Most of the actual errors (E*** messages) seem to be directly related to JS syntax errors. This is reasonable enough - most of them mean that the JS source simply will not run, so you should always see such errors and not be able to turn them off. (The exception seems to be the strict mode error E007, which is prescriptive - that is, not related to any JS syntax or runtime errors, just an opinion or potential bug. That should probably be a warning instead. Also unsure about E040 which seems to disallow case 1, 2:, which would also be prescriptive if it worked - how is it possible to trigger it when the whole case expression has already been consumed on L3746? E014 also does not seem to be triggerable anymore.)

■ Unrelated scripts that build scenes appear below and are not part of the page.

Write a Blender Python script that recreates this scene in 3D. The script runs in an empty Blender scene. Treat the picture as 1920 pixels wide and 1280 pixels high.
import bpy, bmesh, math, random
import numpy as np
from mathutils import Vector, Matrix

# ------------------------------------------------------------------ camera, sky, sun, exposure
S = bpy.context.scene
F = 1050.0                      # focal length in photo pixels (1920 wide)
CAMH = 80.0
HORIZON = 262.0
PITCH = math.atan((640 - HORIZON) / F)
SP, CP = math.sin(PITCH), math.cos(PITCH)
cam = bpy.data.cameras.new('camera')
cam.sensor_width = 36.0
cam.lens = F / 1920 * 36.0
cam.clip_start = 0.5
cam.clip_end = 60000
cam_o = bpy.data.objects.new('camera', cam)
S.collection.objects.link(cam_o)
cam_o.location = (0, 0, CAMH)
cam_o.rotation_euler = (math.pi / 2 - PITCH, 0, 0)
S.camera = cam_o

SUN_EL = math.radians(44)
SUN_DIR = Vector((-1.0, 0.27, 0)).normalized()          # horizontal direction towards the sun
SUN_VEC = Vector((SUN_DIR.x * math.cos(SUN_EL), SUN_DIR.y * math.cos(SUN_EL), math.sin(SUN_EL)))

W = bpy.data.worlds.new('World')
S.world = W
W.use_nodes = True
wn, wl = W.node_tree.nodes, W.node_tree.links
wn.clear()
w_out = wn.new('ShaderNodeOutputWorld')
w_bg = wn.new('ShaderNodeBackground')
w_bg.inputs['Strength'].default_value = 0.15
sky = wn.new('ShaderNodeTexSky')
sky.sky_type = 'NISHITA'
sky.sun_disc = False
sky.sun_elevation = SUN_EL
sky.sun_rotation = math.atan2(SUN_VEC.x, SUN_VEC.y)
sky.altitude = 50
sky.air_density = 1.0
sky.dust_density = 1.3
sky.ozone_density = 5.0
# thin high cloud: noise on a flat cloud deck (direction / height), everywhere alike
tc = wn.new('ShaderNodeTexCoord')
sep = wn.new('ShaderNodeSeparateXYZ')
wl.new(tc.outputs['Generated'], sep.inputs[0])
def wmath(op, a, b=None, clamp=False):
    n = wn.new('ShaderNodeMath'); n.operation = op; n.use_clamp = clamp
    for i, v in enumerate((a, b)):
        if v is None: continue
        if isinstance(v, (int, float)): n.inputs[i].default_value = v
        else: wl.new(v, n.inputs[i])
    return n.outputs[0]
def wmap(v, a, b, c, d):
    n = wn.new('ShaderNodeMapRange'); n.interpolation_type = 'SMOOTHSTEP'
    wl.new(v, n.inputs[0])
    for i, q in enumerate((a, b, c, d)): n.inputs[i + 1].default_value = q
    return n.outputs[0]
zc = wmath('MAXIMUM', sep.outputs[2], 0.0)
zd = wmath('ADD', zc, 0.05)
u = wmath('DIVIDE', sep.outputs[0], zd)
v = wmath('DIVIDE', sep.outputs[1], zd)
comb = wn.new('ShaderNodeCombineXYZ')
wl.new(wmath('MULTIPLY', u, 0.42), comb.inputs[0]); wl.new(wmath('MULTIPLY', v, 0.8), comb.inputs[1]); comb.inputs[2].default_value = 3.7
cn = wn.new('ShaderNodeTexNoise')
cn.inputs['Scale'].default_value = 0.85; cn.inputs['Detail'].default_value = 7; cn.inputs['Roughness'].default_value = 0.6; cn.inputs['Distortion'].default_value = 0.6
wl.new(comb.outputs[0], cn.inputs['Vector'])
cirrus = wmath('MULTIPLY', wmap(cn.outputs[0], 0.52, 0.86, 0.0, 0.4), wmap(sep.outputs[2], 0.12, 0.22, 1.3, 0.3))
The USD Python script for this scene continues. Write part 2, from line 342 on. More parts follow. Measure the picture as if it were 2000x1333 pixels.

However, there are many warnings (W*** messages) that are not JS syntax or runtime errors, but merely prescriptive warnings, and yet they are always on, cannot be configured, and are not documented anywhere. A few examples, none of them actual JS errors, are W001, W032, W041, W065, and W080.
The point here is not that they are bad warnings. They are mostly common sense and good warnings to have. So what I am not saying here is that they should necessarily have configuration options. It's understandable for jshint to simply take an opinionated stance on some things - it is a linter in the end and not just a syntax checker, and there are other tools to use if one wants no unconfigurable linting opinions. What I'm saying is that, ideally, all warnings that can be triggered would have clear documentation, and those with options affecting them would also link to those options' documentation, or simply include them inline. Here are some reasons why:
- As I mentioned to start out, there isn't any comprehensive information on what the "vanilla" state of jshint is. That is, if I run it on any given file with no configuration, what errors and warnings can it generate?
- Further information and examples. Many warnings have terse and obscure messages since they are intended for a space-limited standard output, but this can lead to confusion about what the problem is and ways to avoid it, especially if one is not experienced with Javascript and all of the terminology.
- Makes usage difficult for experts wanting to leverage jshint but disagreeing with one of the unconfigurable warnings. For instance, maybe someone wants to use
if (str == '')to guard a function parameter and knows exactly what it will do and which values will result in true. Sure they can disable W041 per file, but finding that number and how to disable it takes some time since it looks like any other warning and doesn't have any documentation. - Last but not least, it makes matters difficult for anyone making companion tools to jshint - for instance, an IDE plugin, an interactive GUI, a configuration converter, or a site like http://jslinterrors.com/. There's no comprehensive documentation on which warnings are on by default, off by default, or configurable, or what patterns they are triggered on, so any such effort is going to be mostly guess-and-check.
Even if that documentation was just a Markdown copy of https://github.com/jshint/jshint/blob/master/src/messages.js with a single example of a trigger for each warning and a list of any options affecting it, that would be a huge improvement. It would also be good to know what kind of error or warning they are: A potential bug in the source, or an error or warning related to jshint itself.